Robert McNamara Reads Creepy, Ironic Poetry (VIDEO)

One of the things that is likely to prevent former Defense Secretary Robert McNamara from receiving the same wall-to-wall coverage in death that Michael Jackson did is the fact that McNamara did not leave behind that many widely-watched music videos. That's a pity, because he might have broken new ground in the area of Vincent Price voice-over narration.

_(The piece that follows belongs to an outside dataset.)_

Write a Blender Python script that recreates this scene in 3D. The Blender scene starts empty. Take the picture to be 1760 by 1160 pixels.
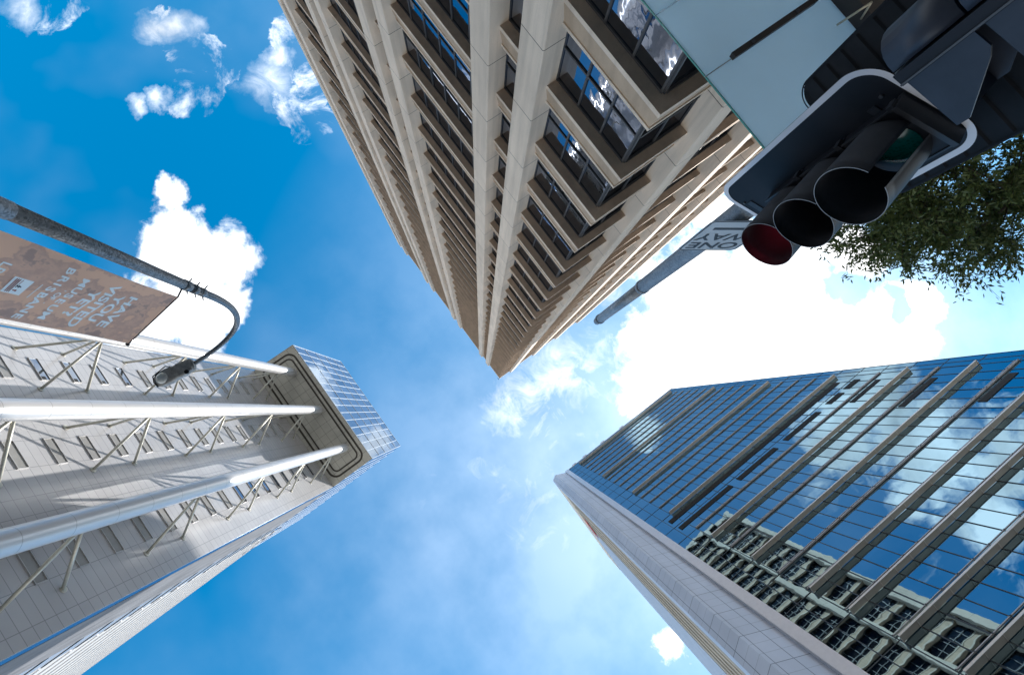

The closest we come to such a thing is this deleted scene from Errol Morris' The Fog Of War, where McNamara recites Dylan Thomas' "The Hand That Signed The Paper":

The poem, in its entirety, goes like so:

The hand that signed the paper felled a city;

Five sovereign fingers taxed the breath,

Doubled the globe of dead and halved a country;

These five kings did a king to death.

The mighty hand leads to a sloping shoulder,

The finger joints are cramped with chalk;

A goose's quill has put an end to murder

That put an end to talk.

The hand that signed the treaty bred a fever,

And famine grew, and locusts came;

Great is the hand that holds dominion over

Man by a scribbled name.

The five kings count the dead but do not soften

The crusted wound nor pat the brow;

A hand rules pity as a hand rules heaven;

Hands have no tears to flow.

It's worth noting that "these" in the fourth line becomes "those," a case, perhaps, of McNamara unconsciously divesting himself of authorship. I faked my way through too many analytic discussions of poetry as an undergraduate to offer up any insight into whether or not there's significance in McNamara leaving out the second stanza. Any experts in the field are welcome to lend me their insight.